C'est son amour des Écritures qui délivra Luther de sa détresse. Un jour, il fut frappé par cette déclaration de l'apôtre Paul: « Le juste vivra par la foi » (Rom. 1:17). Luther comprit que Dieu justifie les chrétiens en fonction de la pureté de leur foi.
Dès lors, Luther vit la Bible sous un tout autre jour. Il devait raconter par la suite: « L'ensemble des Écritures prit une nouvelle signification. La Bible devint pour moi d'une douceur indicible et exprimait un très grand amour. Ainsi le passage de Paul m'ouvrit les portes du ciel. »
LUTHER CONDAMNE L'ÉGLISE
Une fois que Luther eut compris que le salut de chacun dépendait de la vigueur de sa foi, il fut convaincu que les pratiques superficielles et les rites exigés par l'Église médiévale n'étaient plus indispensables pour s'unir à Dieu. Il s'inquiétait en particulier de ce que l'Église se livrait maintenant à la vente d' « indulgences » qui assuraient le pardon des péchés.
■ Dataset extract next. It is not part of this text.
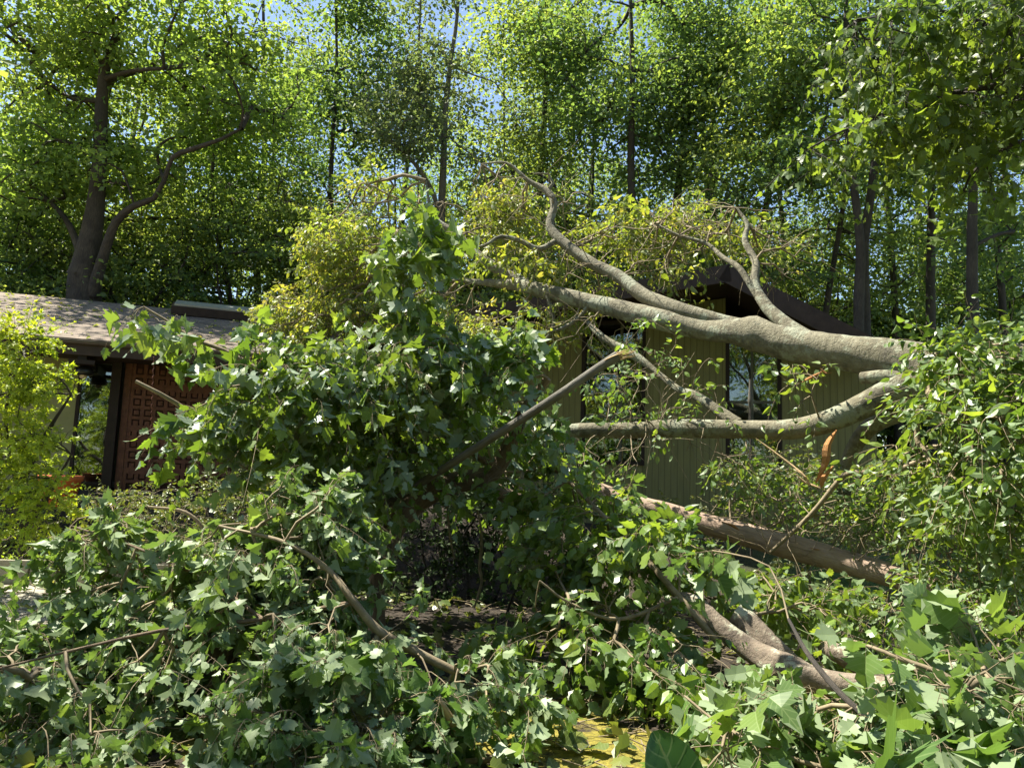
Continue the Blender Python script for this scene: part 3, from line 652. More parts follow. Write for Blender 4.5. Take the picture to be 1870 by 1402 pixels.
g = G(); n = 1600; x = rng.uniform(-6, 6, n); y = rng.uniform(2.5, 9.5, n); a_ = rng.uniform(0, 6.28, n); L_ = rng.uniform(.1, .4, n)
p0 = np.stack([x, y, hgt(x, y)+.03], -1); dv = np.stack([np.cos(a_), np.sin(a_), rng.uniform(-.02, .3, n)], -1)*L_[:, None]
thin(g, np.stack([p0, p0+dv*.5+rng.normal(0, .02, (n, 3)), p0+dv], 1), rng.uniform(.002, .005, (n, 1))*np.ones((1, 3)))
o = build('ground_twig_litter', g, M['twig']); o['kind'] = 'stuff'; o['label'] = 'small dry twigs littering the ground'; o['category'] = 'twig litter'
# ------------------------------------------------------------------ fallen wood and boughs
def bough(parent, roots, ells, leafmat, kind='maple', size=.13, L=.5, k=10, droop=.35, flip=.25, hang=.6, barkmat='twig', bf=.3, name='foliage', pet=.5,
          petioles=True, rleaf=.004, outw=.3, twname='branches', label=None, rexp=.42):
    """roots: list of point arrays of existing wood; ells: list of (px,py,rx,ry,d,dd,n)"""
    T = clear(np.vstack([pell(*e) for e in ells])); T[:, 2] = np.maximum(T[:, 2], hgt(T[:, 0], T[:, 1])+.12)
    if leafmat == 'wilt': T = clumpy(T, 2.6, -.55)
    elif leafmat in ('maple', 'silver') and len(T) > 80: T = clumpy(T, 3.6, -.6)
    R = np.vstack(roots); ch, dirs = grow(R, T, bf, rleaf, rexp, .03)
    gw, gl, gt, gp = G(), G(), G(), G(); wood(gw, ch)
    c = T.mean(0); dr = unit(dirs+outw*unit(T-c)+rng.normal(0, .4, T.shape)+np.array([0, 0, .12]))
    sprigs(gl, gw, gw if petioles else None, T, dr, L, k, kind, size, droop, flip, hang, pet, rleaf)
    build(twname, gw, M[barkmat], parent); fo = build(name, gl, M[leafmat], parent, label)
    return fo
def limb(parent, pts, mat, name='limb', sides=14, step=.12, lump=.05, label=None, wob=0):
    p, r = pline(pts); g = G(); tube(g, p, r, sides, step, lump, True, wob); build(name, g, M[mat], parent, label); return samp(p, r)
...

Luther dressa une liste de quatre-vingt-quinze thèses, ou raisons pour lesquelles il ne convenait pas de vendre des indulgences. On raconte qu'il afficha cette liste sur la porte de l'église du château, la Schlosskirche, à Wittenberg, en octobre 1517. Il invitait ainsi quiconque le désirait à débattre la question. En quelques jours, ses « Quatre-vingt-quinze thèses » rapidement imprimées sur les presses qui venaient d'être inventées en Allemagne, circulaient dans tout le pays. Les Allemands prirent le parti de Luther avec passion.
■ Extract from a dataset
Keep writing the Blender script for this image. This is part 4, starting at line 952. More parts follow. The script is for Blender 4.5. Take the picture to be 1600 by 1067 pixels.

En 1519, Johann Eck, théologien et professeur à l'université, affronta Luther au cours d'un débat qui dura dix jours. Eck amena habilement Luther à dénoncer l'autorité du pape et des conseils de l'Église, et à déclarer que la Bible était la seule autorité à laquelle les chrétiens devaient se référer. Cette déclaration fit de Luther un hérétique aux yeux du pape, puisque Jan Hus avait été brûlé vif, cent ans auparavant, pour avoir refusé de renier les mêmes convictions.
Luther passa l'année suivante à écrire des livres destinés à réfuter les arguments de ses adversaires. Une des idées qu'il avança était relative à la « prêtrise des croyants »: tous les chrétiens sont sur un pied d'égalité devant Dieu. Il en concluait que le clergé n'était pas indispensable.
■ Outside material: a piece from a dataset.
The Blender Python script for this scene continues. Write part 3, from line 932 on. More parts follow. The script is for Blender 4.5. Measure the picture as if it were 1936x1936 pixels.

A mesure qu'il écrivait, Luther prenait de la hardiesse et ne ménageait pas ses mots. En juin 1520, le pape condamna toutes ses publications.
LA DIÈTE DE WORMS
En janvier 1521, le pape excommunia Luther. Le même mois, l'empereur du Saint-Empire, Charles Quint, convoqua tous les princes allemands pour décider de son sort. Ce fut ce qu'on a appelé plus tard la Diète de Worms. Après un débat enflammé, la Diète décida de faire comparaître Luther pour lui demander de renier ses convictions. Celui-ci sollicita un délai de vingt-quatre heures afin de réfléchir.
Le lendemain soir, quand on l'introduisit dans la salle pleine à craquer, Luther déclara: « Je ne peux ni ne veux renier quoi que ce soit, car il est mal et même dangereux d'aller contre sa conscience. Que Dieu me juge ! Amen. »
Certains membres de la Diète, bien disposés à son égard, tentèrent de le convaincre d'accepter un compromis, mais il refusa. Moins d'un mois plus tard, Charles Quint prononça l'Édit de Worms, qui mettait Luther au ban de l'Empire et interdisait à quiconque de l'aider ou de lire ses ouvrages. Mais l'électeur de Saxe, ami de Luther, vint à son secours et l'abrita dans le château de la Wartburg.